Der Beschuldigte hat sich das Heroin von einem Drogenhändlerring besorgt. (Symbolbild)

Keystone

Mitte Januar 2016 klickten die Handschellen: Die Staatsanwaltschaft Zofingen-Kulm verhaftete einen Mann, der während eines halben Jahres 840 Gramm Heroin bei einem Drogenhändlerring gekauft haben soll. Dies gab der Mann erst zu, später relativierte er, ihm sei eine geringere Menge geliefert worden.

Beim Beschuldigten handelt es sich allerdings um einen kleinen Fisch. Er ist gemäss eigenen Angaben seit über 20 Jahren heroinsüchtig und hat schon in der 1992 geschlossenen offenen Drogenszene am «Platzspitz» in Zürich verkehrt. Vor seiner Verhaftung war er in einem Methadon-Programm und lebte von der Sozialhilfe. Er hat sich im Laufe der Jahre diverse Straftaten zu Schulden kommen lassen. Allerdings keine schweren Verbrechen, sondern kleinere Betäubungsmitteldelikte, Tätlichkeiten, Drohung und Beschimpfung, geringfügige Vermögensdelikte oder Schwarzfahren.

Finanzstarker Hintermann

In diesem Fall habe ihm ein finanzstarker Hintermann, dessen Identität unklar ist, jeweils Geld für den Heroinkauf überlassen.
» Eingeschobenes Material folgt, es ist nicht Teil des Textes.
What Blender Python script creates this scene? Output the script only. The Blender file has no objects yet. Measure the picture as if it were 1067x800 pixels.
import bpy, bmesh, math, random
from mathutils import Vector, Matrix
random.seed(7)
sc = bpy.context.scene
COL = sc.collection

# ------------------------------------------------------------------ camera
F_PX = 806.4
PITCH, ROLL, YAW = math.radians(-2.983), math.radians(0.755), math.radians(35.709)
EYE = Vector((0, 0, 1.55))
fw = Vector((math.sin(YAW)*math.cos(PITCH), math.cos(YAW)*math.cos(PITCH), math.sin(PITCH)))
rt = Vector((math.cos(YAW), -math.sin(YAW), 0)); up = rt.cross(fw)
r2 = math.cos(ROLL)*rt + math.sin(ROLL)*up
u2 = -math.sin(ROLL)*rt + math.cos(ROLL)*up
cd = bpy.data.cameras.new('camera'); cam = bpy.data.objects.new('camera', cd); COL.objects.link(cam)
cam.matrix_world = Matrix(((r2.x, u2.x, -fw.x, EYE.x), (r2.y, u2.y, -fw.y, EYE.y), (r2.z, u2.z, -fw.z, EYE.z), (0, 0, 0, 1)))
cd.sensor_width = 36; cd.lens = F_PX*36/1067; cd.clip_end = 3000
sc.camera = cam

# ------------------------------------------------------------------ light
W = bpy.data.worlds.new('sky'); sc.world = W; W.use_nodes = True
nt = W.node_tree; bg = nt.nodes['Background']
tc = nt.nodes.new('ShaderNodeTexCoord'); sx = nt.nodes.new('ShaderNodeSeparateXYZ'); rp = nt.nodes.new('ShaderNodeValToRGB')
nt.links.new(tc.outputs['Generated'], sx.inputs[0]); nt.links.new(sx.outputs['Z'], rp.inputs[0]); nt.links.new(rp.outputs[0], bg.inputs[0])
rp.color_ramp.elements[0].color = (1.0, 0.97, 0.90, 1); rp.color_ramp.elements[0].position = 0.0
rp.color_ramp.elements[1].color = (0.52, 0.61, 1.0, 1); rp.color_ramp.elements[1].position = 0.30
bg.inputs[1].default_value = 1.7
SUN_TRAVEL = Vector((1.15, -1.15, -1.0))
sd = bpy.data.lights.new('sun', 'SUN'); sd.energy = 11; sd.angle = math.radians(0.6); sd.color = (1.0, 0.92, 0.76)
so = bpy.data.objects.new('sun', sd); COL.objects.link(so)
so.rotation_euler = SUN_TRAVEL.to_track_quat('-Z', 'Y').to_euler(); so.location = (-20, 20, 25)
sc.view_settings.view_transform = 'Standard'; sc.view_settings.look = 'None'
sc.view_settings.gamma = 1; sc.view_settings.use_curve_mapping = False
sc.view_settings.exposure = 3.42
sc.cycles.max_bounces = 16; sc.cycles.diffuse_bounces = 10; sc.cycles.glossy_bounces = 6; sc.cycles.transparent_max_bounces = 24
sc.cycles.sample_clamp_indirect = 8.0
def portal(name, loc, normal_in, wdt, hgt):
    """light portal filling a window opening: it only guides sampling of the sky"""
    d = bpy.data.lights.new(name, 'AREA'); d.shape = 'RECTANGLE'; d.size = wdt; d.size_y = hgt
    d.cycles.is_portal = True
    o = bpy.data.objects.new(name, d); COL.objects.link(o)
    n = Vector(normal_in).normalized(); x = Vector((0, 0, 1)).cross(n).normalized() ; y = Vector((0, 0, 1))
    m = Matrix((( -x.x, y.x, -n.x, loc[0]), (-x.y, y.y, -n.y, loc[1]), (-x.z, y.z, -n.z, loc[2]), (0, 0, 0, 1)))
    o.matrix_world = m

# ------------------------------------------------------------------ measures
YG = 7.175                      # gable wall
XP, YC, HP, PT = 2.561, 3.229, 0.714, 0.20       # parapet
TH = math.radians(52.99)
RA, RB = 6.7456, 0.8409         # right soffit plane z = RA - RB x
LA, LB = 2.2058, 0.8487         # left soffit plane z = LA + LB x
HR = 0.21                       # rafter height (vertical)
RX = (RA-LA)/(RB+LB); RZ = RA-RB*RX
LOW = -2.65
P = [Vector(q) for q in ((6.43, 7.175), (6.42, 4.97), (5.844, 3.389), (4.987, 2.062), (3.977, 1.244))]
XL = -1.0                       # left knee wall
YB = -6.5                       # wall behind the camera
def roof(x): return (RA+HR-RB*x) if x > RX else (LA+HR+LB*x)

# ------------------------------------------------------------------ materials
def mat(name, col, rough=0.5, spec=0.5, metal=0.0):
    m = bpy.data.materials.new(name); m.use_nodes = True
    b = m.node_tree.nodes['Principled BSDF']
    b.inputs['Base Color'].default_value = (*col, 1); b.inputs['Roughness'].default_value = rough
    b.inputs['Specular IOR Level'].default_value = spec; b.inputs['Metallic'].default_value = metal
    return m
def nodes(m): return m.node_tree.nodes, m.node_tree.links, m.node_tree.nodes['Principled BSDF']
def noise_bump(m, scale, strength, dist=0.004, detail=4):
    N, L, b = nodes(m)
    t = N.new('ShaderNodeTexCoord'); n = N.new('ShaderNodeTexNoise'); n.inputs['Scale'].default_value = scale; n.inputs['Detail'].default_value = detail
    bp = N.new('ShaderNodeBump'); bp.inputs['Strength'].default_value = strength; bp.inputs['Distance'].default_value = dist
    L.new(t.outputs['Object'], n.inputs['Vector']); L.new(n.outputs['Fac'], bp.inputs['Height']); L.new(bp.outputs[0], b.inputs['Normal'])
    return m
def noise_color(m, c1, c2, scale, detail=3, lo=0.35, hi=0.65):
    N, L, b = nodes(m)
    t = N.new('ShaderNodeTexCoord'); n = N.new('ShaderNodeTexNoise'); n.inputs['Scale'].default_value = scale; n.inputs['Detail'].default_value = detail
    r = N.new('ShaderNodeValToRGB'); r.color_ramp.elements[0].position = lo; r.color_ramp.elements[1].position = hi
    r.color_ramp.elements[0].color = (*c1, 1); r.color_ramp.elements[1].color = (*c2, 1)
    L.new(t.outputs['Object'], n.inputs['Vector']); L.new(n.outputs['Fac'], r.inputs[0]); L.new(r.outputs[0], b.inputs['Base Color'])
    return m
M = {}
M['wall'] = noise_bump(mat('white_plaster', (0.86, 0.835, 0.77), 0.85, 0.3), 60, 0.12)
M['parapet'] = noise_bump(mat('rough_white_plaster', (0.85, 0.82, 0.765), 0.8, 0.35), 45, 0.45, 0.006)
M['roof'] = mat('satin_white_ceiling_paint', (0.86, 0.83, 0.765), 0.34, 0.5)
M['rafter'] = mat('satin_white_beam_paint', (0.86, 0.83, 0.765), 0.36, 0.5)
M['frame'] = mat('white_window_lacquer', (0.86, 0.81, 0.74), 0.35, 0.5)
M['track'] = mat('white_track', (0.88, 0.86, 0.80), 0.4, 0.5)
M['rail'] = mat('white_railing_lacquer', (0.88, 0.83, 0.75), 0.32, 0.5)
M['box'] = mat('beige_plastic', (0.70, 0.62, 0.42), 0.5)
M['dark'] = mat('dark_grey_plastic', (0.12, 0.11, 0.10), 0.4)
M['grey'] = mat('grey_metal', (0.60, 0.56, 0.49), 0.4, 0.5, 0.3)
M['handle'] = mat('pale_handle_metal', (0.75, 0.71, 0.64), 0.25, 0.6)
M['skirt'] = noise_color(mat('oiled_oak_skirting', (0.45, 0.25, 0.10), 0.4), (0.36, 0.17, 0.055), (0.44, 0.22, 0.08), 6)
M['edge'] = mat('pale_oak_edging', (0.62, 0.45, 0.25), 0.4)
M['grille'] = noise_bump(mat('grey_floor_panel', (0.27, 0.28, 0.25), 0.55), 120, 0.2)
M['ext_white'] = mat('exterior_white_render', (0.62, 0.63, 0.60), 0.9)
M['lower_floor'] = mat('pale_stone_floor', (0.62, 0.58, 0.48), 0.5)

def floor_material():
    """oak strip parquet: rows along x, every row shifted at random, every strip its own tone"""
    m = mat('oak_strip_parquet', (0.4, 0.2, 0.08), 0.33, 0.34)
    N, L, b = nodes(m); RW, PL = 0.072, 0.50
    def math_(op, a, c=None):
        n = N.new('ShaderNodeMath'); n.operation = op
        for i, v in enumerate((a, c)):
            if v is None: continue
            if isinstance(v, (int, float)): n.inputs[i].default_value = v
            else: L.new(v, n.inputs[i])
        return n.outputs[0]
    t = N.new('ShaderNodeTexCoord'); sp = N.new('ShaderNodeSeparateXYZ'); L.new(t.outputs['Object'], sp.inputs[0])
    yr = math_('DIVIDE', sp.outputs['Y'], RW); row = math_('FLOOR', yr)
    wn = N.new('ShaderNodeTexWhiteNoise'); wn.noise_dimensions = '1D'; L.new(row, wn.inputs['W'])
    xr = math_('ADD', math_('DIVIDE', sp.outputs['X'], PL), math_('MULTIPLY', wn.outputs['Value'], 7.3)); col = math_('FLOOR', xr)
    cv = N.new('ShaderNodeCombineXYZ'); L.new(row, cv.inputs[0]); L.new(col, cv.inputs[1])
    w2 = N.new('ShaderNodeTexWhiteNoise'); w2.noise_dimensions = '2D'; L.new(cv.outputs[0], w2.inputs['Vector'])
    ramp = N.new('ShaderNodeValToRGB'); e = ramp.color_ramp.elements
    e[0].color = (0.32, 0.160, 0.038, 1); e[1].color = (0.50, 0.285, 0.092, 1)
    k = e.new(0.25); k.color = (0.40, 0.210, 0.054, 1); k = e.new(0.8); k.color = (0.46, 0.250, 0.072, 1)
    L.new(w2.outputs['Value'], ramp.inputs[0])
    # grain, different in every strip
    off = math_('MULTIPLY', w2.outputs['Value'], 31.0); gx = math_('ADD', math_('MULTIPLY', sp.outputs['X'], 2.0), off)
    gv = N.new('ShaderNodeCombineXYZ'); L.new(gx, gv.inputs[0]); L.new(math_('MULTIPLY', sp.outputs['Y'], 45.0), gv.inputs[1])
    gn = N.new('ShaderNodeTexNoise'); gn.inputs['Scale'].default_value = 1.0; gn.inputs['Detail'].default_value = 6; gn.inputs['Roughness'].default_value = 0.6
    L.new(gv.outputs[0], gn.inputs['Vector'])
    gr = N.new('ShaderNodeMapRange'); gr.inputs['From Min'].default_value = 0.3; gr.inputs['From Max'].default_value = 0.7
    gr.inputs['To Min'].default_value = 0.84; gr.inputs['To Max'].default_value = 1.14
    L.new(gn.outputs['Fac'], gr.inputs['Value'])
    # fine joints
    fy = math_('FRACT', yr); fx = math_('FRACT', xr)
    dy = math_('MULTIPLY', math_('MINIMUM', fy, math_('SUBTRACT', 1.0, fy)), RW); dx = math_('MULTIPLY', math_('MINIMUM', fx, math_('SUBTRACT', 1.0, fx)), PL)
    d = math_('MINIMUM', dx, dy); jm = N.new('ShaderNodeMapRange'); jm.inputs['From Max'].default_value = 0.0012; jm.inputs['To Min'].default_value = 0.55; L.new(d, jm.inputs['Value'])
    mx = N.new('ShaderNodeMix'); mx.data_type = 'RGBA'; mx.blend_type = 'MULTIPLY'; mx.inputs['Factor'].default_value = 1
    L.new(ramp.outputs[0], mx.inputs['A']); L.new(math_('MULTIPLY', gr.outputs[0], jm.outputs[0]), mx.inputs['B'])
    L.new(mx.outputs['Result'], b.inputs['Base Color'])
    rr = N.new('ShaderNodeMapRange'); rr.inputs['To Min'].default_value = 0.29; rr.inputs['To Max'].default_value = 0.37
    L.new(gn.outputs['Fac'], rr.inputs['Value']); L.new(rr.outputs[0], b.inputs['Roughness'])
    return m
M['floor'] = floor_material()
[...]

Dem Drogensüchtigen sei es gelungen, das Heroin so günstig einzukaufen, dass er zwei Drittel der Einnahmen behalten konnte. Teilweise hat er es selbst konsumiert, teilweise weiterverkauft.

Auf Entscheid des Zwangsmassnahmengerichts kam der Beschuldigte kurz nach der Verhaftung in Untersuchungshaft. Nebst dem dringenden Tatversacht sah es eine Wiederholungsgefahr als gegeben an. Zwei Monate später hiess dasselbe Gericht dagegen ein Haftentlassungsgesuch des Betroffenen gut. Doch das Obergericht kippte diesen Entscheid, indem es die folgende Haftbeschwerde der Staatsanwaltschaft guthiess, und verlängerte – mit Verweis auf die Wiederholungsgefahr – erst noch die Untersuchungshaft um drei Monate.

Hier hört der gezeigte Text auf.